Wednesday, February 22, 2012

QUARESMA NUMBER ONE



"Mas eu sou um texto vivo; valho mais que um folheto, que uma elucubração passageira; esse volume dentro de um ano será uma folha seca esquecida; dentro de dois anos, um montão sujo de papel e, moralmente, pó; na memória dos leitores que tiver nada... e eu ainda serei eu: um jovem, velho para a metafísica, mas vistoso, novo, sempre novo para o amor, que é um doce engano compatível com todos os nirvanas do mundo e com todas as obras pias.
A literatura era uma coisa estúpida; porque se fosse má era estúpida por si, e se fosse boa era néscio e inútil entregá-la ao vulgo que não pode compreendê-la.
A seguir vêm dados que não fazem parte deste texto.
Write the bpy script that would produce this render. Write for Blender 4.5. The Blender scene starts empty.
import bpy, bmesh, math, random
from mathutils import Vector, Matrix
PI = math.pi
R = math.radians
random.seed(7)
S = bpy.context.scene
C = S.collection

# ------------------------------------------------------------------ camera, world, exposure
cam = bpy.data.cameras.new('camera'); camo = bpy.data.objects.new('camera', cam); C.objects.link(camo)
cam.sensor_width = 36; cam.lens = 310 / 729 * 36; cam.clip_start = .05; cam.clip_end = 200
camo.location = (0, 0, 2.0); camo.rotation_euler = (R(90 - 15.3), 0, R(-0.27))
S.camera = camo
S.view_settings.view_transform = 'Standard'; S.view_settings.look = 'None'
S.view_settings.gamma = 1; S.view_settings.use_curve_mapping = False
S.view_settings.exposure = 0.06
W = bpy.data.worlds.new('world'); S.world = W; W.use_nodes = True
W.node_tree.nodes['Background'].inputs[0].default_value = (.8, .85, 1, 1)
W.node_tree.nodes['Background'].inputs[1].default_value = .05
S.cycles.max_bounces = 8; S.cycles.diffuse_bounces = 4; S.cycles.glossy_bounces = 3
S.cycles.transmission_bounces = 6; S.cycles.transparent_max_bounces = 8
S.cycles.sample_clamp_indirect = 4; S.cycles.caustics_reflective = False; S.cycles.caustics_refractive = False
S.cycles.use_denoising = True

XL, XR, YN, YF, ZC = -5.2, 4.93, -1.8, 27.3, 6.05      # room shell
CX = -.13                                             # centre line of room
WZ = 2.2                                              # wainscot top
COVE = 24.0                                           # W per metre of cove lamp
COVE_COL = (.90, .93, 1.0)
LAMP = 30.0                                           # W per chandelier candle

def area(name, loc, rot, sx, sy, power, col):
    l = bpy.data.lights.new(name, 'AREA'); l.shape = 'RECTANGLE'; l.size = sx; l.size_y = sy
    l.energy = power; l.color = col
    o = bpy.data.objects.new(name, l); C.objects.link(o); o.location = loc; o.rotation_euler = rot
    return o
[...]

Aquela senhora, bonita e tudo, com os olhos pensadores e as sobrancelhas carregadas de ideias nobres e de poesia, seria, é claro, como são as outras mulheres no fundo; inteligente só no rosto, não na verdade, não por dentro. Se o livro fosse bom, caso pouco provável, não o compreenderia, e se fosse mau, para quê lê-lo?"


Leopoldo Alas (Clarín), "Rivais", in O Senhor e O Resto São Histórias, trad. José Colaço Barreiros, Lisboa: Teorema, s.d., p. 76.